Effect of the ignition position and obstacle on vented methane-air deflagration

In this study, explosion venting of front, centrally, and rear ignited 9% methane-air mixtures has been conducted in a 1-m$^3$ rectangular vessel with and without cylinders placed parallel to the venting direction. Three pressure peaks $P_1$, $P_2$, and $P_{ext}$ caused by vent failure, flame-acoustic interaction, and external explosion, respectively, can be distinguished. The pressure peak $P_1$ appears in all the tests and is insensitive to the ignition position, but the existence of obstacles increases its value. The pressure peak $P_2$ only appears in the centrally and front ignited explosions without obstacles. The pressure peak $P_{ext}$ can be observed in the rear ignition tests and is strengthened by the cylinders. The duration of the Helmholtz oscillations is longer in front ignition tests, whereas addition of cylinders had a minor effect on their frequency.
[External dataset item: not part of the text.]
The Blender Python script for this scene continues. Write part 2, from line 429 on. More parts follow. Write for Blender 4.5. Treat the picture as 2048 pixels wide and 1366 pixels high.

This study also validates the ability of FLACS in predicting a vented methane-air explosion by comparing the simulated pressure–time histories and flame propagations with experimental results. FLACS can basically predict the shape of overpressure curves. If cylinders exist, the simulation results ensure better agreement with the experimental data because FLACS cannot simulate the flame-acoustic-interaction-induced pressure peak $P_2$. The performance of FLACS is satisfactory in rear ignition tests because it calculates $P_{ext}$ and obstacles' effect on $P_{ext}$ exactly. The flame behavior simulated by FLACS is similar to that in experiments, but the effect of the Taylor instability on the flame is not sufficiently considered.